§ **Task to carry out**: Begin at the top of the records below and return each line exactly through the line with "PI = math.pi". Skip pictures.

§ **Data records**:

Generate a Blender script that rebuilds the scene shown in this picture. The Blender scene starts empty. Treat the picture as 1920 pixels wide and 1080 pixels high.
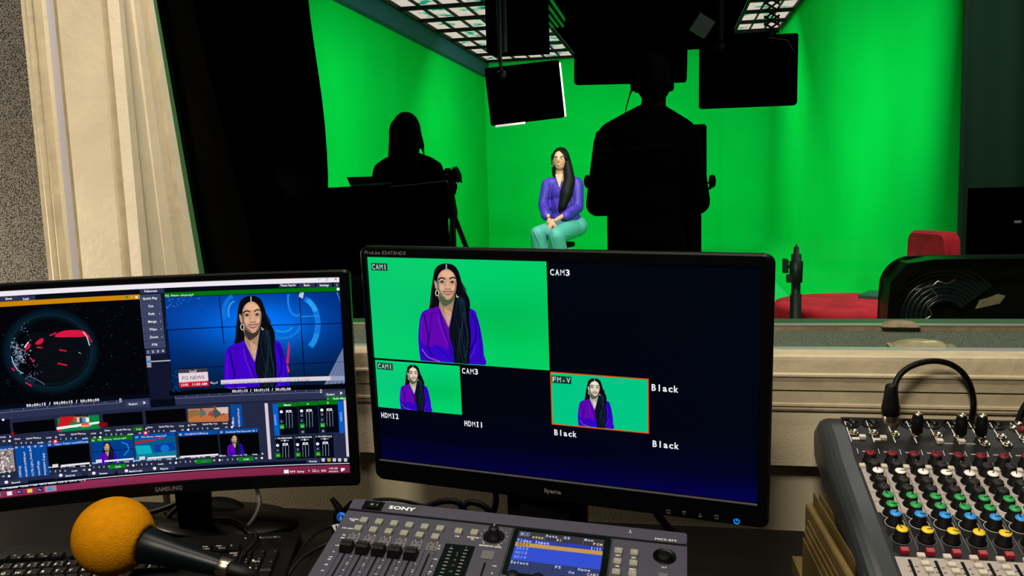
import bpy, bmesh, math, random
import numpy as np
from mathutils import Matrix, Vector
from mathutils.geometry import tessellate_polygon
random.seed(7)
SC = bpy.context.scene
COL = SC.collection
PI = math.pi

# ---------------------------------------------------------------- camera, world, exposure
# The camera stands at the origin; floors are at z = -1.3, the desk top at z = -0.565.
F = 1591.81
def _rot(yaw, pitch, roll):
    cy, sy = math.cos(yaw), math.sin(yaw)
    fwd = Vector((-sy*math.cos(pitch), cy*math.cos(pitch), -math.sin(pitch)))
    right = Vector((cy, sy, 0)); up = right.cross(fwd)
    r = right*math.cos(roll)+up*math.sin(roll); u = -right*math.sin(roll)+up*math.cos(roll)
    return r, u, -fwd
CR, CU, CB = _rot(0.18566831, 0.13036417, -0.03013201)
cam = bpy.data.cameras.new('camera'); cam.lens = 36*F/1920; cam.clip_start = 0.05; cam.clip_end = 60
camo = bpy.data.objects.new('camera', cam); COL.objects.link(camo)
camo.matrix_world = Matrix((CR, CU, CB)).transposed().to_4x4()
SC.camera = camo
w = bpy.data.worlds.new('world'); SC.world = w; w.use_nodes = True
w.node_tree.nodes['Background'].inputs[0].default_value = (0.01, 0.01, 0.012, 1)
w.node_tree.nodes['Background'].inputs[1].default_value = 0.3
SC.view_settings.view_transform = 'Standard'; SC.view_settings.look = 'None'
SC.view_settings.exposure = 0.0; SC.view_settings.gamma = 1.0; SC.view_settings.use_curve_mapping = False

def area(name, loc, target, sx, sy, power, col=(1, 1, 1), spread=180):
    l = bpy.data.lights.new(name, 'AREA'); l.shape = 'RECTANGLE'; l.size = sx; l.size_y = sy
    l.energy = power; l.color = col; l.spread = math.radians(spread)
    o = bpy.data.objects.new(name, l); COL.objects.link(o); o.location = loc
    d = Vector(target)-Vector(loc)
    o.rotation_euler = d.to_track_quat('-Z', 'Y').to_euler()
    return o
# control room ceiling lamp (warm) with an added second one, studio overhead banks and the lit faces of the hanging panels
area('room_lamp_and_fill', (-0.25, -0.3, 1.3), (-0.5, 0.9, -0.4), 0.5, 0.5, 56, (1, 0.90, 0.76))
area('room_lamp_and_fill', (-0.25, 0.95, 1.33), (-0.25, 1.1, -0.6), 1.2, 0.2, 18, (1, 0.90, 0.76))  # second lamp, added to brighten the wall behind the monitors
area('studio_bank', (-1.0, 7.6, 1.9), (-1.1, 8.8, -1.3), 2.0, 2.8, 200, (0.92, 1, 0.96))
area('studio_bank', (-0.7, 11.2, 1.93), (-0.6, 13.6, -1.0), 2.8, 2.0, 190, (0.92, 1, 0.96))

area('panel_light_glow', (-0.95, 6.1, 0.82), (-1.2, 14.5, 1.3), 0.45, 0.33, 34, (0.95, 1, 0.97))
area('panel_light_glow', (-0.15, 4.95, 0.86), (0.1, 14.5, 1.6), 0.5, 0.4, 60, (0.95, 1, 0.97), 100)
area('panel_light_glow', (0.42, 5.15, 0.56), (0.2, 14.5, 1.6), 0.45, 0.33, 40, (0.95, 1, 0.97))
area('added_fill_light', (1.2, 3.0, 1.9), (1.25, 3.9, -1.0), 0.4, 0.4, 30, (1, 0.95, 0.9))  # added lamp without a seen source, brightens the red chair and table

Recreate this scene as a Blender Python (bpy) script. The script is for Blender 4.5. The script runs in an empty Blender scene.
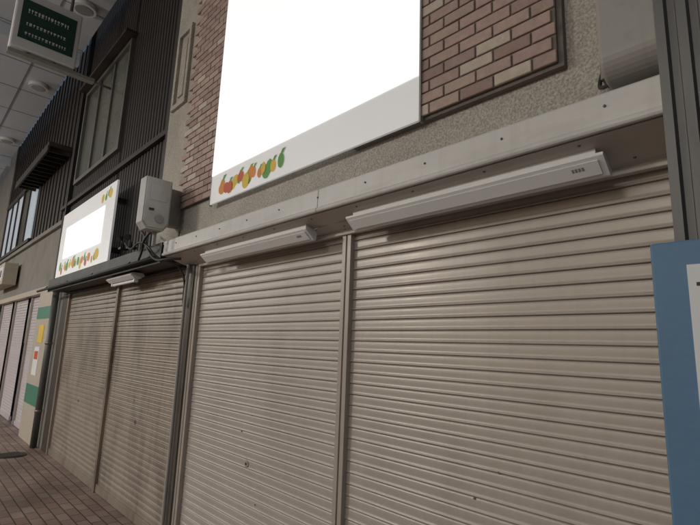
import bpy, math, random
from mathutils import Matrix, Vector
random.seed(7)
S=bpy.context.scene
# ---------------------------------------------------------------- materials
def newmat(name):
    m=bpy.data.materials.new(name); m.use_nodes=True
    nt=m.node_tree; b=nt.nodes['Principled BSDF']; return m,nt,b
def mat(name,col,rough=.5,metal=0,var=.12,scale=6,bump=.0,bscale=60,dirt=None,dscale=1.5,damt=.5,stretch=(1,1,1),spec=.5,emit=None,es=0,rvar=.1,vcol=False,speck=0,drip=None):
    m,nt,b=newmat(name); N=nt.nodes; L=nt.links
    tc=N.new('ShaderNodeTexCoord'); mp=N.new('ShaderNodeMapping'); mp.inputs['Scale'].default_value=stretch
    L.new(tc.outputs['Object'],mp.inputs['Vector'])
    n1=N.new('ShaderNodeTexNoise'); n1.inputs['Scale'].default_value=scale; n1.inputs['Detail'].default_value=6; n1.inputs['Roughness'].default_value=.65
    L.new(mp.outputs[0],n1.inputs['Vector'])
    mr=N.new('ShaderNodeMapRange'); mr.inputs['From Min'].default_value=.25; mr.inputs['From Max'].default_value=.75
    mr.inputs['To Min'].default_value=1-var; mr.inputs['To Max'].default_value=1+var
    L.new(n1.outputs['Fac'],mr.inputs['Value'])
    mx=N.new('ShaderNodeMix'); mx.data_type='RGBA'; mx.blend_type='MULTIPLY'; mx.inputs[0].default_value=1
    if vcol:
        a=N.new('ShaderNodeAttribute'); a.attribute_name='Col'; L.new(a.outputs['Color'],mx.inputs[6])
    else: mx.inputs[6].default_value=(*col,1)
    L.new(mr.outputs[0],mx.inputs[7])
    out=mx.outputs[2]
    if dirt:
        n2=N.new('ShaderNodeTexNoise'); n2.inputs['Scale'].default_value=dscale; n2.inputs['Detail'].default_value=8; n2.inputs['Roughness'].default_value=.7
        L.new(mp.outputs[0],n2.inputs['Vector'])
        r2=N.new('ShaderNodeMapRange'); r2.inputs['From Min'].default_value=.48; r2.inputs['From Max'].default_value=.72; r2.inputs['To Max'].default_value=damt
        L.new(n2.outputs['Fac'],r2.inputs['Value'])
        m2=N.new('ShaderNodeMix'); m2.data_type='RGBA'; m2.inputs[7].default_value=(*dirt,1)
        L.new(out,m2.inputs[6]); L.new(r2.outputs[0],m2.inputs[0]); out=m2.outputs[2]
    if drip:
        mp3=N.new('ShaderNodeMapping'); mp3.inputs['Scale'].default_value=(22,1,.55); L.new(tc.outputs['Object'],mp3.inputs['Vector'])
        n3=N.new('ShaderNodeTexNoise'); n3.inputs['Scale'].default_value=1; n3.inputs['Detail'].default_value=5; n3.inputs['Roughness'].default_value=.6
        L.new(mp3.outputs[0],n3.inputs['Vector'])
        r5=N.new('ShaderNodeMapRange'); r5.inputs['From Min'].default_value=.5; r5.inputs['From Max'].default_value=.78; r5.inputs['To Max'].default_value=drip
        L.new(n3.outputs['Fac'],r5.inputs['Value'])
        m5=N.new('ShaderNodeMix'); m5.data_type='RGBA'; m5.inputs[7].default_value=(*(dirt or (.1,.08,.06)),1)
        L.new(out,m5.inputs[6]); L.new(r5.outputs[0],m5.inputs[0]); out=m5.outputs[2]
    if speck:
        n4=N.new('ShaderNodeTexNoise'); n4.inputs['Scale'].default_value=110; n4.inputs['Detail'].default_value=3
        L.new(tc.outputs['Object'],n4.inputs['Vector'])
        r4=N.new('ShaderNodeMapRange'); r4.inputs['From Min'].default_value=.35; r4.inputs['From Max'].default_value=.65; r4.inputs['To Min'].default_value=1-speck; r4.inputs['To Max'].default_value=1+speck
        L.new(n4.outputs['Fac'],r4.inputs['Value'])
        m4=N.new('ShaderNodeMix'); m4.data_type='RGBA'; m4.blend_type='MULTIPLY'; m4.inputs[0].default_value=1
        L.new(out,m4.inputs[6]); L.new(r4.outputs[0],m4.inputs[7]); out=m4.outputs[2]
    L.new(out,b.inputs['Base Color'])
    r3=N.new('ShaderNodeMapRange'); r3.inputs['To Min'].default_value=max(0,rough-rvar); r3.inputs['To Max'].default_value=min(1,rough+rvar)
    L.new(n1.outputs['Fac'],r3.inputs['Value']); L.new(r3.outputs[0],b.inputs['Roughness'])
    b.inputs['Metallic'].default_value=metal; b.inputs['Specular IOR Level'].default_value=spec
    if bump:
        nb=N.new('ShaderNodeTexNoise'); nb.inputs['Scale'].default_value=bscale; nb.inputs['Detail'].default_value=4
        L.new(tc.outputs['Object'],nb.inputs['Vector'])
        bp=N.new('ShaderNodeBump'); bp.inputs['Strength'].default_value=bump; bp.inputs['Distance'].default_value=.01
        L.new(nb.outputs['Fac'],bp.inputs['Height']); L.new(bp.outputs[0],b.inputs['Normal'])
    if emit:
        b.inputs['Emission Color'].default_value=(*emit,1); b.inputs['Emission Strength'].default_value=es
    return m
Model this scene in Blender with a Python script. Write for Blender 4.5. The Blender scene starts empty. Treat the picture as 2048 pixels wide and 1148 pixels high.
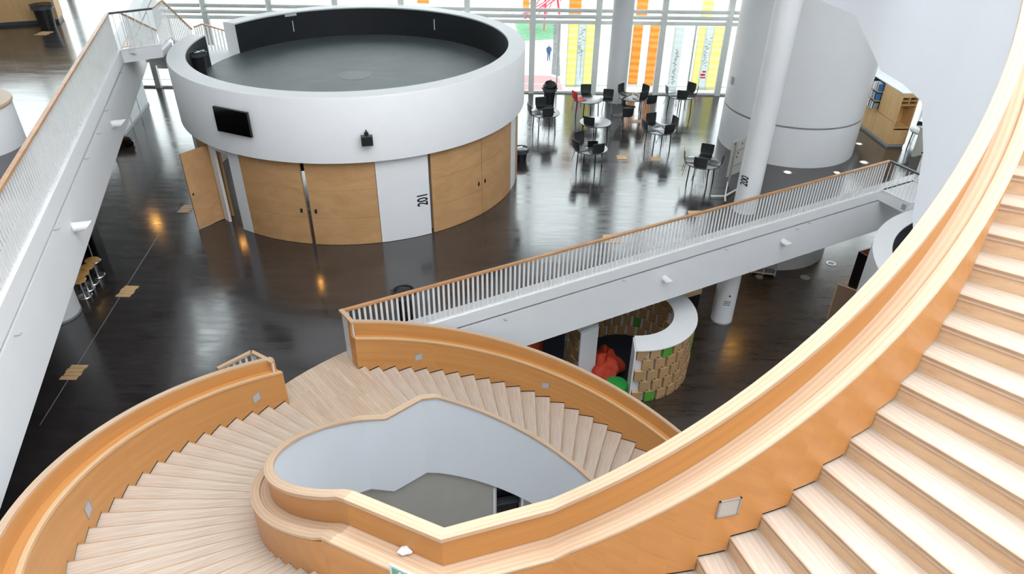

§ **Result of this exercise**:
Generate a Blender script that rebuilds the scene shown in this picture. The Blender scene starts empty. Treat the picture as 1920 pixels wide and 1080 pixels high.
import bpy, bmesh, math, random
import numpy as np
from mathutils import Matrix, Vector
from mathutils.geometry import tessellate_polygon
random.seed(7)
SC = bpy.context.scene
COL = SC.collection
PI = math.pi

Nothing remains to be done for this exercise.